KEINEN (1845-1924). Keinen kachō gafu. (Sold)

KEINEN (1845-1924). Keinen kachō gafu. (Sold)

Artist: Imao Keinen (1845-1924)
Title: Keinen kachō gafu (Album of drawings of flowers and birds by Keinen).
 Four volumes, complete.
Description: Keinen kachō gafu is the most famous Japanese book of birds and flowers of the Meiji Period. Each volume is associated to a season. This work is linked to the world of Japanese textile and it was a design source for the kimono decoration and embroidery. The book was commissioned by Nishimura Sōzaemon (1855-1935), a major producer and trader in Kyōto specializing in embroidery and hand-painted yūzen textiles. A sheet in English that advertised the activity of Sōzaemon was occasionally included in each volume. The style of the illustrations, much influenced by Western art, met with great success in the West and many copies of the book were sold, at the end of the nineteenth century, in the universal exhibitions in Europe and America where Sōzaemon exhibited his textiles. The artist, Imao Keinen, was a famous painter and illustrator specializing in kacho-ga (painting of flowers and birds) that came from a house of costume-design coordinator that served the Mitsui family for generations. Like other artists in Kyōto, Keinen, in addition to his work as a painter, worked for Sōzaemon in the laborious decoration of yūzen fabrics. The Keinen kachō gafu was conceived and realized in close contact with the naturalist Yamamoto Akio and with two renowned artisans, the carver Tanaka Jirōkichi and the printer Miki Jinzaburō. The first edition of Keinen kachō gafu was published by Tanaka Jihei, a Kyōto publisher who curated the printing, publication and distribution while the woodblocks ownership was always of Nishimura Sōzaemon. Subsequently, around 1894, the publisher Unsōdō acquired all Tanaka Jihei stock and publication rights and reprinted the work with the original woodblocks, replacing in the colophon the name of Tanaka Jihei with his own.
Date: The first two volumes are dated in the colophon Meiji 24 (1891), the third and fourth Meiji 25 (1892).
Publisher: Nishimura Sozaemon, Tanaka Jihei, Kyōto.

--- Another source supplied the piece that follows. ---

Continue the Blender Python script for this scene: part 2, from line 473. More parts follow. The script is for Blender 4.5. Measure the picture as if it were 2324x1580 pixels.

Block-cutter: Tanaka Jirōkichi. Printer Miki Jinzaburō.

Size: 36,8 x 25,5 cm
Medium: Woodblock color printing.
Literature: Louise Norton Brown, in his work, Block Printing and Book Illustration in Japan, London 1924, erroneously reports as the date of the first edition 1885. In fact, an edition with this date has never been seen and this error is repeated by Bartlett and Shohara, Japanese Botany during the Period of Wood-block Printing, Los Ange- les 1961 and, with the benefit of the doubt, by Jack Hillier, The Art of the Japanese Book, London 1987, p. 969. Regarding Nishimura Sōzaemon and Imao Keinen see McDermott & Pollard, Threads of Silk and Gold. Ornamental Textiles from Meiji Japan, Oxford 2012, p. 42.
Remarks: Vol. One (Spring) 22 single page illustrations and 9 double page.
 Vol.Two (Summer) 24 single page illustrations and 8 double page.
 Vol. Three (Autumn) 34 single page illustrations and 4 double page.
 Vol. Four (Winter) 28 single page illustrations, 4 double page and 1 on four pages.
Conditions: Fine early impression and colour. Complete with original case. The books in fine conditions.